Without lifecycle management, agents quietly accumulate permissions that are hard to track and harder to defend. With it, enterprises retain full control, including the ability to adapt controls as conditions change, step up verification as risk increases, tighten scope, or revoke access entirely.
How Entrust Secures Agentic AI Across the Enterprise
Entrust brings an identity-first approach to agentic AI – one built to scale with the enterprise without creating new blind spots. The platform delivers four interconnected capabilities that work together to keep autonomous agents governed, accountable, and trustworthy.

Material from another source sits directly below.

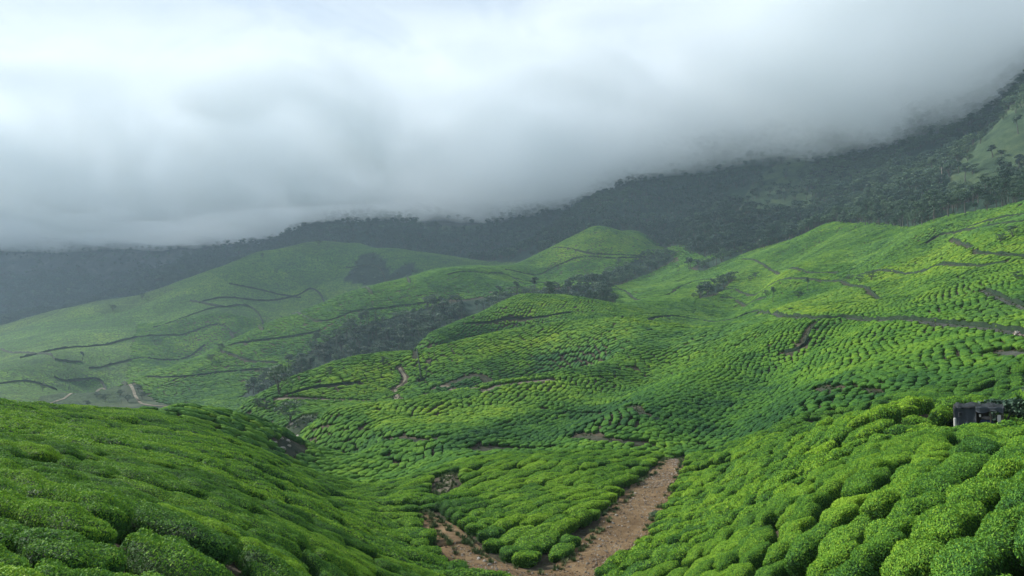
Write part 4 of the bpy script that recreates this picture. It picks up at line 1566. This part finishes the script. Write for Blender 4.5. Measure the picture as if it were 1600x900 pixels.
# visible and large
ttz = aw_z + hh * 0.8
tvis = (apx > -10) & (apx < 1610) & (ttz < 245)
for f in np.linspace(0.1, 0.97, 50):
    tvis &= ~((ground_z(allw[:, 0] * f, allw[:, 1] * f) > ttz * f) & (allw[:, 1] * f > 6))
tscore = np.where(tvis, hh / allw[:, 1], 0)
tsolo = np.argsort(-tscore)[:262]
ts = np.zeros(len(allw), bool); ts[tsolo] = True
tree_items = []
for n in tsolo:
    x, y = allw[n]
    px, py = apx[n], apy[n]
    form = ['broad round', 'spreading', 'tall loose', 'slim tall', 'pointed dark', 'low bushy'][kindi[n]]
    hue = 'pale grey-green' if tn[n] > 0.68 else ('very dark' if tn[n] < 0.32 else 'green')
    if src_w[n] == 0:
        if px < 480:
            wh = 'low in the wooded gully'
        elif px < 600:
            wh = 'midway up the wooded gully'
        elif px < 930:
            wh = 'high in the wooded gully'
        else:
            wh = 'in the tree belt above the gully'
        grp = 'trees in the wooded gully'
    elif src_w[n] == 1:
        wh = 'among scrub on the far left hill'; grp = 'scrub trees on the far left hill'
    else:
        if px > 1450:
            wh = 'above the brightest tea field'
        elif px > 1250:
            wh = 'under the right mountain'
        elif px > 1000:
            wh = 'under the grassy mountain spur'
        else:
            wh = 'behind the peaked tea hill'
        grp = 'trees along the foot of the mountain forest'
    tree_items.append(('%s %s tree %s' % (form.replace('pointed dark', 'pointed'), hue, wh), px, py, n, grp))
for lab, it in zip(tell_apart([i[:3] for i in tree_items]), tree_items):
    n = it[3]
    plant_tree(allw[n, 0], allw[n, 1], hh[n], TREE_LIB[kindi[n]], lab, it[4], float(tn[n]), sink=0.3)
rs = ~ts
ntr = int(rs.sum())
scatter('forest', np.stack([allw[:, 0], allw[:, 1], aw_z - 0.4], 1)[rs], np.stack([np.zeros(ntr), np.zeros(ntr), rng.uniform(0, 6.28, ntr)], 1),
        (hh / 10.0)[rs][:, None] * np.array([[1.3, 1.3, 0.95]]), kindi[rs], tn[rs], TREE_FAR,
        kind='stuff', label='dark mixed forest covering the mountain slopes up into the cloud', category='forest')

LOOSE = [
    (452, 666, 7.4, 'round', 'large round grey-green tree standing by the stream bed', 0.75, 1.35),
    (404, 640, 4.0, 'round', 'small dark round tree beside the stream, left of the large one', 0.2, 1.3),
    (418, 642, 3.4, 'shrub', 'low dark bush between the small tree and the large streamside tree', 0.2, 1.3),
    (437, 618, 10.0, 'round', 'pale grey-green tree at the lower edge of the wooded gully', 0.95, 1.2),
    (515, 588, 3.6, 'round', 'small tree on the crest of the front hill, left one', 0.3, 1.1),
    (600, 574, 4.2, 'shrub', 'small bushy tree near the top of the zigzag footpath', 0.4, 1.1),
    (1208, 474, 8.5, 'tall', 'thin sparse tree in the tea above the road bend, left of two', 0.6, 0.6),
    (1262, 456, 7.5, 'tall', 'thin sparse tree in the tea, right of two', 0.6, 0.6),
    (1248, 468, 4.4, 'round', 'dark round shrub between the two thin trees', 0.25, 1.4),
    (1197, 462, 3.6, 'shrub', 'low pale shrub below the upper footpath', 0.8, 1.4),
    (1236, 486, 2.0, 'shrub', 'small dark shrub just above the road bend', 0.15, 1.2),
    (1583, 372, 4.6, 'round', 'pale bushy tree in the bright upper field near the right border', 0.7, 1.3),
    (1564, 380, 3.6, 'round', 'smaller tree beside the pale bushy one in the bright field', 0.6, 1.2),
    (1362, 440, 5.0, 'round', 'small round tree beside the junction of the upper footpaths', 0.6, 1.3),
    (1344, 442, 4.0, 'shrub', 'low bush left of the small round tree at the footpath junction', 0.6, 1.3),
    (1327, 438, 3.4, 'shrub', 'grey-green bush on the bare ground at the footpath junction', 0.9, 1.4),
    (128, 566, 9.0, 'tall', 'lone narrow tree above a pale footpath on the far left slope', 0.25, 0.8),
    (67, 612, 5.0, 'round', 'lone dark tree on the low slope at far left', 0.2, 1.0),
    (164, 628, 5.0, 'round', 'dark tree on the flat ground beyond the first left hill', 0.25, 1.3),
    (152, 622, 4.0, 'shrub', 'dark shrub in front of the curving pale track', 0.25, 1.6),
    (200, 628, 4.5, 'shrub', 'round shrub on the meadow beside the track bend', 0.4, 1.6),
    (188, 618, 3.6, 'shrub', 'low shrub on the meadow below the pale track', 0.4, 1.6),
    (136, 636, 4.0, 'round', 'dark bush just above the crest of the first left hill', 0.2, 1.5),
    (216, 614, 5.5, 'round', 'round tree where the long ridge meets the track', 0.35, 1.2),
    (222, 624, 5.0, 'round', 'second round tree where the long ridge meets the track', 0.3, 1.2),
    (345, 552, 7.0, 'round', 'dark tree behind the lower end of the long ridge', 0.15, 1.3),
    (330, 566, 6.0, 'round', 'round dark tree just over the long ridge crest', 0.15, 1.4),
    (176, 486, 8.0, 'round', 'dark tree on the skyline of the far left hill', 0.2, 1.2),
    (498, 384, 9.0, 'round', 'tree on the summit of the far left hill', 0.15, 1.2),
    (410, 404, 8.0, 'round', 'tree on the left shoulder of the far left hill', 0.2, 1.2),
    (222, 468, 8.0, 'round', 'small dark tree where the far left crest steepens', 0.15, 1.2),
    (1084, 466, 4.0, 'shrub', 'dark shrub below the tree belt in the middle fields', 0.2, 1.3),
    (1180, 436, 5.0, 'round', 'small dark round tree below the bright tea hill', 0.15, 1.4),
    (1172, 440, 4.4, 'shrub', 'dark bush beside the small round tree below the bright hill', 0.15, 1.4),
    (1590, 440, 3.0, 'shrub', 'dark shrub above the upper lane at the right border', 0.2, 1.2),
    (1026, 660, 1.6, 'shrub', 'dark weedy shrub among tea on the middle slope', 0.2, 1.2),
    (1024, 812, 1.1, 'shrub', 'grey-green weedy shrub on the right edge of the dirt road', 0.95, 1.3),
]
for (px, py, h, kd, lab, tt, wd) in LOOSE:
    p = hit(px, py)
    if p is None:
        continue
    if h < 2.5:
        plant_tree(p.x, p.y, h, SHRUB_LIB[0], lab, None, tt, 'shrub', 'shrub', 3.0, wd, h * 0.33)
    else:
        k = {'round': 0, 'tall': 3, 'shrub': 5}[kd]
        if kd == 'round' and (px % 2):
            k = 1
        plant_tree(p.x, p.y, h, TREE_LIB[k], lab, None, tt, 'shrub' if kd == 'shrub' else 'tree', 'shrub' if kd == 'shrub' else 'tree', 10.0, wd, 0.1)
# conifers at the tip of the mountain spur
for i, (px, py, h, w) in enumerate([(937, 352, 19, 'tallest pointed'), (926, 356, 13, 'left small pointed'), (950, 352, 15, 'right pointed'), (962, 350, 12, 'small right-hand pointed')]):
    a, t = pix_at(px, py)
    yy = 985.0
    plant_tree(a * yy, yy, h, TREE_LIB[4], w + ' dark conifer behind the peaked tea hill', 'conifers behind the peaked tea hill', 0.0, 'conifer', 'tree', 10.0, 1.0)
# leafy tree hanging over the lane at the right border
plant_tree(27.9, 42.0, 3.9, tree_meshes('round', 3.0, 399, 3600, 0.17), 'leafy dark tree beside the roadside stall at the right border', None, 0.7, 'tree', 'tree', 3.0, 1.1)
plant_tree(26.9, 44.5, 2.6, SHRUB_LIB[1], 'bushy shrub behind the stall next to the leafy tree', None, 0.3, 'shrub', 'shrub', 3.0, 1.4)

# ------------------------------------------------------------------ stones, gravel, weeds


def stone_mesh(name, seed, mat):
    g = np.random.default_rng(seed)
    bm = bmesh.new()
    bmesh.ops.create_icosphere(bm, subdivisions=2, radius=0.5)
    f1 = g.uniform(0.7, 1.2, 3)
    for v in bm.verts:
        n = 1 + 0.22 * float(vnoise(v.co.x * 3 + seed, v.co.y * 3 + v.co.z * 2, seed)) + 0.12 * float(vnoise(v.co.z * 6 + seed, v.co.x * 6, seed + 3))
        v.co = Vector((v.co.x * f1[0] * n, v.co.y * f1[1] * n, v.co.z * f1[2] * 0.62 * n))
    me = bpy.data.meshes.new(name); bm.to_mesh(me); bm.free()
    me.materials.append(mat)
    return me


M_STONE = mat_soil('pale_stone', (0.20, 0.17, 0.13), (0.34, 0.30, 0.25), (0.52, 0.48, 0.42), 3.0)
M_STONE2 = mat_soil('brown_stone', (0.10, 0.07, 0.05), (0.19, 0.14, 0.10), (0.30, 0.24, 0.18), 3.0)
STONES = [stone_mesh('stone', 500 + i, M_STONE if i % 2 == 0 else M_STONE2) for i in range(6)]


def put_stone(px, py, size, label, group=None, k=None, name='stone', cat='stone', sink=0.25):
    p = hit(px, py)
    if p is None:
        return
    o = bpy.data.objects.new(name, STONES[random.choice([0, 2, 4]) if k is None else k])
    COL.objects.link(o)
    o.location = (p.x, p.y, p.z + size * (0.31 - sink) + 0.10 * (name == 'stone'))
    o.rotation_euler = (random.uniform(-.3, .3), random.uniform(-.3, .3), random.uniform(0, 6.28))
    o.scale = (size,) * 3
    o['label'] = label; o['category'] = cat
    if group:
        o['group'] = group


G_ST = 'stones lying on the dirt road'
for px, py, sz_, lab in [
    (1007, 764, .34, 'largest white stone in the upper part of the dirt road'), (993, 773, .28, 'white stone just below the largest one on the road'),
    (990, 781, .26, 'pale stone in the short line down the upper road'), (985, 785, .2, 'small pale stone at the lower end of the line'),
    (1055, 728, .3, 'white stone at the top end of the dirt road'), (1036, 742, .26, 'flat pale stone across the top of the road'), (1050, 743, .24, 'pale stone by the right edge at the top of the road'),
    (1038, 752, .26, 'buff stone in the rough patch near the road top'), (1034, 761, .24, 'buff stone low in the rough patch near the road top'), (1030, 780, .2, 'small white stone near the right road edge'),
    (942, 848, .24, 'white stone in the middle of the road, upper of two'), (936, 857, .24, 'white stone in the middle of the road, lower of two'), (918, 884, .24, 'single white stone near the bottom of the road'), (933, 895, .22, 'white stone at the bottom edge of the road'),
    (963, 808, .3, 'pale stone by the left road edge beside the tea'), (953, 826, .24, 'buff stone by the left road edge below the bend'), (958, 820, .22, 'small buff stone near the left road edge'),
    (757, 880, .3, 'pale stone in the stony patch of the left road branch'), (765, 886, .34, 'largest pale stone at the bottom of the left branch'), (748, 876, .26, 'buff stone high in the left stony patch'), (776, 893, .26, 'buff stone at the bottom edge of the left branch'), (735, 868, .2, 'small pale stone in the left road branch'), (774, 882, .22, 'small white stone right of the stony patch'),
]:
    put_stone(px, py, sz_, lab, G_ST)
for px, py, sz_, lab in [
    (442, 702, 1.0, 'white upright rock in the stream bed'), (434, 710, .9, 'pale flat rock at the lower end of the stream bed'), (418, 704, .7, 'grey rock left of the white upright one'), (452, 698, .8, 'pale rock right of the white upright one'),
    (450, 690, .8, 'grey boulder in the middle of the stream bed'), (466, 682, .9, 'pale boulder high in the stream bed'), (456, 664, 1.3, 'whitish boulder under the large streamside tree'), (462, 668, 1.0, 'grey boulder beside the streamside tree'), (430, 692, .6, 'small brown rock in the stream bed'), (440, 686, .7, 'brown rock above the grey boulder in the stream bed'),
]:
    put_stone(px, py, sz_, lab, 'rocks in the stream bed', name='rock', cat='rock', sink=0.2)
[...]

With an agentic enterprise control model in place, organizations can move faster, confident that agents can operate autonomously at scale, and that authority and accountability remain firmly in human hands.
FAQs
Are AI agents just service accounts?
No. Traditional service accounts are static systems that predictably automate defined tasks. AI agents are dynamic, autonomous systems that can make decisions on behalf of a user, adapt based on context, and initiate actions that weren’t explicitly scripted. That autonomy requires a stronger security posture: identity, policy, and governance designed for systems that act and execute.
Do internal agents still need Zero Trust?
Yes. Internal agents can access sensitive systems autonomously, which means a compromised or misconfigured internal agent can cause significant damage. Operating under Zero Trust principles with least privilege access ensures that trust is never assumed based on location or origin. An agent’s identity is continuously evaluated, regardless of where it’s running.
When do agents need privileged access management (PAM)?
PAM should be applied based on where an agent falls on the autonomy spectrum and what actions they are approved to initiate. High-risk actions like modifying configurations, changing permissions, or accessing sensitive data require PAM controls to properly govern, monitor, and revoke agent access when conditions change. The greater the potential impact of an action, the stronger the access controls should be.
How is agentic AI different from robotic process automation (RPA)?
RPA automates high-volume, low-risk tasks using fixed rules and pre-outlined workflows. Agentic AI is data-driven, learns continuously, and acts dynamically within systems making decisions based on context rather than scripts. Where RPA completes a task, an AI agent can recognize patterns, adjust its approach, and execute in ways that weren’t explicitly anticipated. That adaptability is the value proposition, and the reason governance controls must be built from the start.
Can a human-in-the-loop (HITL) deployment alone make agents safe?
Not on its own. HITL enhances oversight at specific stages of a workflow providing supervised learning, feedback loops, and human checkpoints during deployment and high-risk decisions. But it doesn’t scale across a large organization’s full agent lifecycle. Comprehensive safety requires identity-centric controls, policy governance, and cryptographic trust working alongside human oversight.
How do you revoke an agent quickly?
When an agent is tied to a distinct, enforceable identity, revocation is straightforward: invalidate the identity, central credentials, or cryptographic keys in the central system. Permissions are immediately reduced or access terminated without needing to track down every system the agent touched.